**TASK TO CARRY OUT**
Copy the listing below line for line, starting at its first line and ending with the line that has "leaves(b, lobes, dens, size, g);" in it. Add nothing.

**GIVEN ENTRIES**
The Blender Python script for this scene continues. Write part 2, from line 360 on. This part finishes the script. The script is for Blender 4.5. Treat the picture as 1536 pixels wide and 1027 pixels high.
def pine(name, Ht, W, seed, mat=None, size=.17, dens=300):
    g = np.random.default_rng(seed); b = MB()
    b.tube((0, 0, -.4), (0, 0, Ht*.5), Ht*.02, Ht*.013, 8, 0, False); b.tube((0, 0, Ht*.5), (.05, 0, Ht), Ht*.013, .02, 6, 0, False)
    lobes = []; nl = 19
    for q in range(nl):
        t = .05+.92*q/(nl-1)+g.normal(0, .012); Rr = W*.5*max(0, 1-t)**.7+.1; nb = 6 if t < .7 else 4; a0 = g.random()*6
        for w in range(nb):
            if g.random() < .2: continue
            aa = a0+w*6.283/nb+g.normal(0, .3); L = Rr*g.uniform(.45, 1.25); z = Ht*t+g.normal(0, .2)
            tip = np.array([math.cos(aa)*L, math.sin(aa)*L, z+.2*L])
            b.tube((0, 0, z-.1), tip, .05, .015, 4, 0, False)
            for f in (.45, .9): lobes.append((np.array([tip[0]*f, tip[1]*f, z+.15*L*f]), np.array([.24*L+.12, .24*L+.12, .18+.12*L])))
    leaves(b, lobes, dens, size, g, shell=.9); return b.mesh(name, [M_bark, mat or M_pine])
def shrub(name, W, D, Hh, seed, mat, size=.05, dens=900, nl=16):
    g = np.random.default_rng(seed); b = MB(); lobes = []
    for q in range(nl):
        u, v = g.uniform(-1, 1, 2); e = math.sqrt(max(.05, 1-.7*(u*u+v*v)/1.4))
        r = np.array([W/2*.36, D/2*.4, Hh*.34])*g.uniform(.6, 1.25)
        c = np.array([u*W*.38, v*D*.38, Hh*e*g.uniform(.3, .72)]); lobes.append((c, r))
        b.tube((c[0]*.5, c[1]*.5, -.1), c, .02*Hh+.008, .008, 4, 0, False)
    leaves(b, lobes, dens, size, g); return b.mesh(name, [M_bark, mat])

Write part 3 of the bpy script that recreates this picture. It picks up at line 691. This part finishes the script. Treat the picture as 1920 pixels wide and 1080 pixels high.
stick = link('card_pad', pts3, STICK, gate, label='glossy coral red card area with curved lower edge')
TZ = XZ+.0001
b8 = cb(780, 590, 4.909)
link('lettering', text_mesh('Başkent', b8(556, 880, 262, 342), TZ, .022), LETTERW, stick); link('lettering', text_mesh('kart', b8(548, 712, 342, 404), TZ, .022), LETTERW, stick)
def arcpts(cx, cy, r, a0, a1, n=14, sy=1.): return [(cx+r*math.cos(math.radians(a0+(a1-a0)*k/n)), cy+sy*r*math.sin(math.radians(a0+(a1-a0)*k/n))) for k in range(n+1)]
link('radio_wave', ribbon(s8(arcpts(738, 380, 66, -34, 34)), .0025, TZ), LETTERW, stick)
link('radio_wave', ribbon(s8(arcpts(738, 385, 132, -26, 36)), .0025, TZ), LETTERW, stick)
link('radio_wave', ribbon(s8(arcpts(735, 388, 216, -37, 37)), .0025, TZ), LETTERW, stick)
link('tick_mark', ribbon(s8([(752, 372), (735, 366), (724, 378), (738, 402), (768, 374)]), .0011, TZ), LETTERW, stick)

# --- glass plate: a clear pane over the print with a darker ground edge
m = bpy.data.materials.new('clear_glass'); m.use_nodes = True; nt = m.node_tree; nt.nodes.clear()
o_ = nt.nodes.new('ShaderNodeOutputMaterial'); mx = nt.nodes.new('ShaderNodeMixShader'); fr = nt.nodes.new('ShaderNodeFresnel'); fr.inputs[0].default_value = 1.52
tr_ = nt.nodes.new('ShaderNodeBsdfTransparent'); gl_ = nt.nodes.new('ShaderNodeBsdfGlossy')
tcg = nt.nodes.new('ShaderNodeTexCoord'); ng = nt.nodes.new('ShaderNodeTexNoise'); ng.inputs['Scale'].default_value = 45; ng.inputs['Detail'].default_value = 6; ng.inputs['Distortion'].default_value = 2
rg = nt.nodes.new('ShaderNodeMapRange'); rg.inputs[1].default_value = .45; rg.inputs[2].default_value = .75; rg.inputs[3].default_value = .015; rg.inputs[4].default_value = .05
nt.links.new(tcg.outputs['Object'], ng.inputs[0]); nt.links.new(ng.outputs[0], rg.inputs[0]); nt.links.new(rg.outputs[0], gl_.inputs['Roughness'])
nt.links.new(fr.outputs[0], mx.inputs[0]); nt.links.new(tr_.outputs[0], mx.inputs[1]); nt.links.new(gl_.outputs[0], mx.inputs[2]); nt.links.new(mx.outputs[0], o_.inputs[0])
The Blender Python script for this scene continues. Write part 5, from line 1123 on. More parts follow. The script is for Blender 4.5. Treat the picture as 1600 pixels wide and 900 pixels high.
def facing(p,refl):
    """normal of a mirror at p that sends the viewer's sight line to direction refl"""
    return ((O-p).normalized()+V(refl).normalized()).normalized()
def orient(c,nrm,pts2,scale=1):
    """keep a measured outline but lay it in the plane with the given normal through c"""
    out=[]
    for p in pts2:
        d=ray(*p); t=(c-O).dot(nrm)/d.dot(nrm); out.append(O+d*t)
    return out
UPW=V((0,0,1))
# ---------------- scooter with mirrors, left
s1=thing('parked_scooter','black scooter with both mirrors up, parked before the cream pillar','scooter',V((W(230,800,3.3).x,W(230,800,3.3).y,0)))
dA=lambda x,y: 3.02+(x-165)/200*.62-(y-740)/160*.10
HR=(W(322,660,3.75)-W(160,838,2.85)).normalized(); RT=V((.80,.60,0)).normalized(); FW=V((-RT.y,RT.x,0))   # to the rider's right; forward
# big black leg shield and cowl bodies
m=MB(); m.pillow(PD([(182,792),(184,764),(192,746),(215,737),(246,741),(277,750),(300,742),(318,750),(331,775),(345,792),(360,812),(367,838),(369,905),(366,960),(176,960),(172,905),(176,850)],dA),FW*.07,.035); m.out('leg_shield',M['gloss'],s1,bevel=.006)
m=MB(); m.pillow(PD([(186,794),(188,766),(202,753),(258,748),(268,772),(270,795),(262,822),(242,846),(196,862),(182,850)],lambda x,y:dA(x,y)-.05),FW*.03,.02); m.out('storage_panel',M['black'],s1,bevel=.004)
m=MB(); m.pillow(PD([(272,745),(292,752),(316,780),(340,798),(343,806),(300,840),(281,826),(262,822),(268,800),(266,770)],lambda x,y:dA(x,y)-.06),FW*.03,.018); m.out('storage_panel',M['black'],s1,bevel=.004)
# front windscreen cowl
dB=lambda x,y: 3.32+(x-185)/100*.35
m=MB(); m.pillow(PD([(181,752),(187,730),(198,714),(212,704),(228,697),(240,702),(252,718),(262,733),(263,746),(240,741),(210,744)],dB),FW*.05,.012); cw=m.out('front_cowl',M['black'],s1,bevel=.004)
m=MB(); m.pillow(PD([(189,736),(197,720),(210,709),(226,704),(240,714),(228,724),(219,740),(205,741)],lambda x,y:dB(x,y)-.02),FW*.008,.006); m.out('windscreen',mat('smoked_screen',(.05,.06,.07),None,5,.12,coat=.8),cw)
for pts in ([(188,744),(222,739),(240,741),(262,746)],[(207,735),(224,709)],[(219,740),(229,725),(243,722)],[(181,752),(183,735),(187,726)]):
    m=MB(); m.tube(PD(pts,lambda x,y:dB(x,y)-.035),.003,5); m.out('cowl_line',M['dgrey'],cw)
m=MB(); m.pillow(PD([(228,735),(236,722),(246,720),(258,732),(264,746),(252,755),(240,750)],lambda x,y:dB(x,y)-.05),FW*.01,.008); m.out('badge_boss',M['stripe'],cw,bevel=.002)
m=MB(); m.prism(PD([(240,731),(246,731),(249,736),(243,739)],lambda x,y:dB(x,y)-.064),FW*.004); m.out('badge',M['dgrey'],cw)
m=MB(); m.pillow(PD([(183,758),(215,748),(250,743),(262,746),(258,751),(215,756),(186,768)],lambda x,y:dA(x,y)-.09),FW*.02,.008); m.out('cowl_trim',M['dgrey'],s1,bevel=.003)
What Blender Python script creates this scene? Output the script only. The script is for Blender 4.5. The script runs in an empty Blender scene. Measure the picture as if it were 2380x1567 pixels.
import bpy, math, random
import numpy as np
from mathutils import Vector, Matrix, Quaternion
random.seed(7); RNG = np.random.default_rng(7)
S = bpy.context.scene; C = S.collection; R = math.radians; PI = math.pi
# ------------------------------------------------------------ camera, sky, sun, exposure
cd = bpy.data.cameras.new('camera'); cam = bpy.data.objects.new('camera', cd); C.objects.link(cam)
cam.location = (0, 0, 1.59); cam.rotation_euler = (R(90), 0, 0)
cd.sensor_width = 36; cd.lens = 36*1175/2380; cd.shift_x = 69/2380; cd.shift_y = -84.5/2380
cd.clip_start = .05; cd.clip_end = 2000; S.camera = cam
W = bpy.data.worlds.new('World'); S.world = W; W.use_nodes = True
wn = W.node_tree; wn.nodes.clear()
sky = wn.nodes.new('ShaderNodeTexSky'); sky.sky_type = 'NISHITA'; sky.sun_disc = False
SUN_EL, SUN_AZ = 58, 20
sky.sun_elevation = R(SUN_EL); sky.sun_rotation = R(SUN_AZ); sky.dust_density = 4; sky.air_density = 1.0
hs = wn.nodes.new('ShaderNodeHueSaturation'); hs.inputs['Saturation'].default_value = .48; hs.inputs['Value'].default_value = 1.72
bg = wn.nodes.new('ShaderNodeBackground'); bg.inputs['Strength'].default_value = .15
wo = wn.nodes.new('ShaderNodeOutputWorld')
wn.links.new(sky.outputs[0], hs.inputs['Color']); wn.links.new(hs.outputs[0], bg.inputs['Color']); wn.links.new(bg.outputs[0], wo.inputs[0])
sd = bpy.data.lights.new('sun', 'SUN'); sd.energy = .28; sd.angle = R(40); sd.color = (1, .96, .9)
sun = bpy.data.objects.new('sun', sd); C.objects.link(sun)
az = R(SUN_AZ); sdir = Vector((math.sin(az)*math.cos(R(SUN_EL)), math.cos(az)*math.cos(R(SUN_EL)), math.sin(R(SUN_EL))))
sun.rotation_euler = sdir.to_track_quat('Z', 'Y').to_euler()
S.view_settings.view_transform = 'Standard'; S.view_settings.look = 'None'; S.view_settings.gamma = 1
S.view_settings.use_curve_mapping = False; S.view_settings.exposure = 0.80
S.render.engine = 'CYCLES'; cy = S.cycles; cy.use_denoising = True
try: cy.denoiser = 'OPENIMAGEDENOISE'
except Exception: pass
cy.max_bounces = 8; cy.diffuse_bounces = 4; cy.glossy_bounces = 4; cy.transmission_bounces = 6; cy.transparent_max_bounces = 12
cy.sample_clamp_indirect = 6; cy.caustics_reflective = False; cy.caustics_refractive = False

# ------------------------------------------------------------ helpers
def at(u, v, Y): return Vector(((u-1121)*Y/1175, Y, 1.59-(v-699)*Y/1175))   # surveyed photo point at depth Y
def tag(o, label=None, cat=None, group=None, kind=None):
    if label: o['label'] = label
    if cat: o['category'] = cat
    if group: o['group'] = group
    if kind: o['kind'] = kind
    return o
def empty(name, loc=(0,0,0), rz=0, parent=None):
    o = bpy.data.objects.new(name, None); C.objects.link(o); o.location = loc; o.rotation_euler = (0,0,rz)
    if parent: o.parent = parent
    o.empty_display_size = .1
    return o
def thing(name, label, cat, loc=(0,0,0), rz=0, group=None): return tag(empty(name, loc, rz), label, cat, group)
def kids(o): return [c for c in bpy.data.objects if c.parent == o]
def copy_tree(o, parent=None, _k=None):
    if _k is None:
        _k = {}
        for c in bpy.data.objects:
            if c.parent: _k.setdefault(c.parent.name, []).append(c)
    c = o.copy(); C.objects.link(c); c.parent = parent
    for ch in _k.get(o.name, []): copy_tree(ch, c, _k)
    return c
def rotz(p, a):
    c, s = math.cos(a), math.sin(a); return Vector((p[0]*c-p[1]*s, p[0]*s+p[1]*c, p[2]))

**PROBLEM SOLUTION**
The Blender Python script for this scene continues. Write part 2, from line 360 on. This part finishes the script. The script is for Blender 4.5. Treat the picture as 1536 pixels wide and 1027 pixels high.
def pine(name, Ht, W, seed, mat=None, size=.17, dens=300):
    g = np.random.default_rng(seed); b = MB()
    b.tube((0, 0, -.4), (0, 0, Ht*.5), Ht*.02, Ht*.013, 8, 0, False); b.tube((0, 0, Ht*.5), (.05, 0, Ht), Ht*.013, .02, 6, 0, False)
    lobes = []; nl = 19
    for q in range(nl):
        t = .05+.92*q/(nl-1)+g.normal(0, .012); Rr = W*.5*max(0, 1-t)**.7+.1; nb = 6 if t < .7 else 4; a0 = g.random()*6
        for w in range(nb):
            if g.random() < .2: continue
            aa = a0+w*6.283/nb+g.normal(0, .3); L = Rr*g.uniform(.45, 1.25); z = Ht*t+g.normal(0, .2)
            tip = np.array([math.cos(aa)*L, math.sin(aa)*L, z+.2*L])
            b.tube((0, 0, z-.1), tip, .05, .015, 4, 0, False)
            for f in (.45, .9): lobes.append((np.array([tip[0]*f, tip[1]*f, z+.15*L*f]), np.array([.24*L+.12, .24*L+.12, .18+.12*L])))
    leaves(b, lobes, dens, size, g, shell=.9); return b.mesh(name, [M_bark, mat or M_pine])
def shrub(name, W, D, Hh, seed, mat, size=.05, dens=900, nl=16):
    g = np.random.default_rng(seed); b = MB(); lobes = []
    for q in range(nl):
        u, v = g.uniform(-1, 1, 2); e = math.sqrt(max(.05, 1-.7*(u*u+v*v)/1.4))
        r = np.array([W/2*.36, D/2*.4, Hh*.34])*g.uniform(.6, 1.25)
        c = np.array([u*W*.38, v*D*.38, Hh*e*g.uniform(.3, .72)]); lobes.append((c, r))
        b.tube((c[0]*.5, c[1]*.5, -.1), c, .02*Hh+.008, .008, 4, 0, False)
    leaves(b, lobes, dens, size, g); return b.mesh(name, [M_bark, mat])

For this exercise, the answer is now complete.